Initial Value Problem

An initial value problem in differential equations sets the stage for determining a specific solution by providing an initial condition. For our problem, we're given \(y(0)=A\). This means at \(t = 0\), the solution must pass through the point \((0, A)\). The significance of the initial condition is that it helps in identifying one unique solution trajectory among possibly many solutions to the differential equation. In our context, the initial value \(A\) helps us see how the solution either increases or decreases over time depending on its position relative to the equilibrium point \(-\frac{b}{a}\). Whether \(a > 0\) or \(a < 0\) further influences the direction of change, determining if the slope of the solution will increase or decrease as time progresses.

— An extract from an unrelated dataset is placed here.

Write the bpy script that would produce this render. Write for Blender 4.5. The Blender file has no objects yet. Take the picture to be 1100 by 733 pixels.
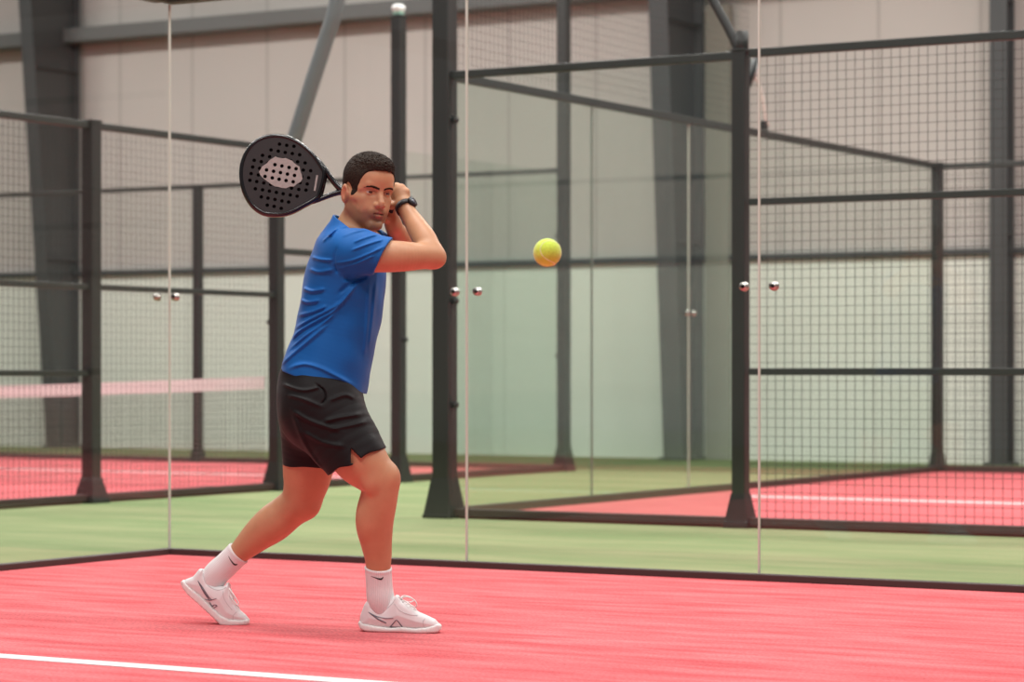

First-Order Differential Equations

First-order differential equations involve derivatives of the first degree, meaning they contain terms like \(y^{\prime}(t)\) but not \(y^{\prime\prime}(t)\) or higher. These equations often model real-world scenarios where change depends on the current state, like in population growth or decay models. Our equation \(y^{\prime}(t)=ay+b\) is linear and first-order, indicating that the rate of change of \(y\) depends linearly on \(y\) itself.

• If \(a > 0\), any deviation from equilibrium tends to increase or decrease exponentially away or towards the equilibrium line \(-\frac{b}{a}\).
• If \(a < 0\), deviations will do the opposite, stabilizing toward equilibrium over time.

Understanding these concepts helps in visualizing and interpreting the direction fields and behavior of the solution over time.